Références : Directive 89/665/CEE du Conseil, du 21 décembre 1989, portant coordination des dispositions législatives, réglementaires et administratives relatives à l'application des procédures de recours en matière de passation des marchés publics de fournitures et de travaux ; Directive 2007/66/CE du Parlement européen et du Conseil, du 11 décembre 2007, modifiant les directives 89/665/CEE et 92/13/CEE du Conseil en ce qui concerne l'amélioration de l'efficacité des procédures de recours en matière de passation des marchés publics.

DIVERSITE DES MECANISMES DE RECOURS NATIONAUX DANS LES MARCHES PUBLICS
Une partie de la conférence du 26 novembre a permis de dresser un bref panorama des différents systèmes de recours en matière de marchés publics. Le panel des intervenants a mis en exergue les conditions de recours en matière de marché public dans plusieurs pays.
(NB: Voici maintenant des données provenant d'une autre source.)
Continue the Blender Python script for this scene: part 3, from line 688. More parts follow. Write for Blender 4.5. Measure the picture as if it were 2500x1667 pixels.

Certains Etats membres, comme la Hongrie, prévoient une étape précontentieuse alors que d'autres ont un système de recours juridictionnel direct sans aucune phase préliminaire. Pour l'Espagne et la France, les recours sont portés devant un organe administratif. En Suède et en Hongrie, les recours ont une nature judiciaire. La Pologne se caractérise par une rapidité dans le jugement de ses procédures, les décisions étant rendues en 14 jours, contrairement au système suédois réputé pour être particulièrement long. Enfin, lorsqu'une difficulté se présente, le juge hongrois peut se reporter à des expertises alors que le procès suédois impose aux parties de présenter toutes les informations pertinentes au juge.